I have been making all the mortgage payments for over 10 years, paying all the taxes and insurance, etc. Can they force me to sell the residence? I have asked for a quick claim and have offered to get their name off the mortgage since they haven’t paid anything on it. They are not interested. Someone said they could not force me to sell, and if they pass away the residence just goes to me and is not included in their will.

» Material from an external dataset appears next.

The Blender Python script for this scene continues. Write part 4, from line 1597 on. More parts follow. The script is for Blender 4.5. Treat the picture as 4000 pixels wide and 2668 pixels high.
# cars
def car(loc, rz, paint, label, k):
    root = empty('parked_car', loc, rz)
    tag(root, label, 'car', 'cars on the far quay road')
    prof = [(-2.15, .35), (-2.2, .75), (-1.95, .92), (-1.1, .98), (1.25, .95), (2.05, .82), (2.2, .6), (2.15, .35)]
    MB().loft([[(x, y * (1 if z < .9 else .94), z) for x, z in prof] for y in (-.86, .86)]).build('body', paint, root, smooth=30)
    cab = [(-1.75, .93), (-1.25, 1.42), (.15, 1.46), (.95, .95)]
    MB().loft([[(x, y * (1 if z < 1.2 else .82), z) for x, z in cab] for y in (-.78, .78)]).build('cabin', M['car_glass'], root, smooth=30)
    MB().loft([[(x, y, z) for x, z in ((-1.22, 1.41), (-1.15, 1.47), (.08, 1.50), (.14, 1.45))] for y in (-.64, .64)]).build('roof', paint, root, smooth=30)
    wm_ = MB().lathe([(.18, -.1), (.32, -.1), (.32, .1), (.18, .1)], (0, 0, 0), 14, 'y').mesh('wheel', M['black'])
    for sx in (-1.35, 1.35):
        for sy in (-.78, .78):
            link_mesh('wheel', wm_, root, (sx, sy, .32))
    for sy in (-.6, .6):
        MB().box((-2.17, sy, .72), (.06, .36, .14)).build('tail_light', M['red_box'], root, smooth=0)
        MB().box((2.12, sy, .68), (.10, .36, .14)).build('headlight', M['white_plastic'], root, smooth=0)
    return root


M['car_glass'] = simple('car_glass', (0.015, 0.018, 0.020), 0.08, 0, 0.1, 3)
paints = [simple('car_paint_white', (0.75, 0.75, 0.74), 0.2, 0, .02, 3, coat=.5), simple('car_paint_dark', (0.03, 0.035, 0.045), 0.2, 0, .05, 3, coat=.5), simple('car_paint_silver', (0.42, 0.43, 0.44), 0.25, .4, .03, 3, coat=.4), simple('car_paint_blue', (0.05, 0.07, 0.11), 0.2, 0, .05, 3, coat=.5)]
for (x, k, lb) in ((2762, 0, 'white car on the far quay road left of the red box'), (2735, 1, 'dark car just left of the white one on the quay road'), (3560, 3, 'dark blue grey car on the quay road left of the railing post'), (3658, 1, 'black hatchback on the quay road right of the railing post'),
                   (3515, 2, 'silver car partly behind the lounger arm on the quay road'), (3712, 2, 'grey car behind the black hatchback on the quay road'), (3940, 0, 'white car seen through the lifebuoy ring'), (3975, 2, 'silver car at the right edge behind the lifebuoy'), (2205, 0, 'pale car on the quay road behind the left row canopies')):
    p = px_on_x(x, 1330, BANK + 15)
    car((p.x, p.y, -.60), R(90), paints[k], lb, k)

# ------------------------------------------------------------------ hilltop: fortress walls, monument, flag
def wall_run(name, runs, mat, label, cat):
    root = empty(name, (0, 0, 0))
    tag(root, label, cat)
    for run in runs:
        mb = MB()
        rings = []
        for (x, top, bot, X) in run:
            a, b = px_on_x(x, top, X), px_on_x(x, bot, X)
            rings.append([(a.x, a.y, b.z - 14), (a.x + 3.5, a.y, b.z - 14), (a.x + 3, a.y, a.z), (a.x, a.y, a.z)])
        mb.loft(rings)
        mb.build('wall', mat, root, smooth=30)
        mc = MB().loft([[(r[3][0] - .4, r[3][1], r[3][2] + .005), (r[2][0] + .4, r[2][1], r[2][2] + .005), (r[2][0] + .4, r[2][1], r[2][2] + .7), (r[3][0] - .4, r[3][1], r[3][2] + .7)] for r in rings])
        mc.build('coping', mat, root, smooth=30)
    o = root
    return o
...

Asked on October 30, 2011 under Real Estate Law, Oregon

Answers:

M.D., Member, California and New York Bar / FreeAdvice Contributing Attorney

Answered 9 years ago | Contributor

I'm afraid that you can be forced to sell. In the law there is a legal remedy known as "partition". This is an action available to co-owners of property when they cannot agree as to whether or not to sell the property and/or other ownership matters. A partition allows for the division of property if the property can be physically divided. However, in a case where division would be impracticable (e.g. a single family house) a court would order a "sale in lieu of partition" and an equitable distribution of the proceeds among the co-owners would be made. However, before doing so, one co-owner would be permitted to purchase the interest of the remaining co-owner at fair market value.

Note: The distribution of proceeds would be "equitable" which means that you would most likely be given credit for the sums that you alone were out of pocket to maintain/improve the property.

As for automatically taking over the property upon the death of your co-owner, it depends on just how title to the property is held. If it is as "joint tenants with right of survivorship", then you would take over sole interest upon the other owner's death. If it is held a "tenants in common" (or there is no speciic designation), then your deceased co-owner's share would pass to their beneficiaries/heirs.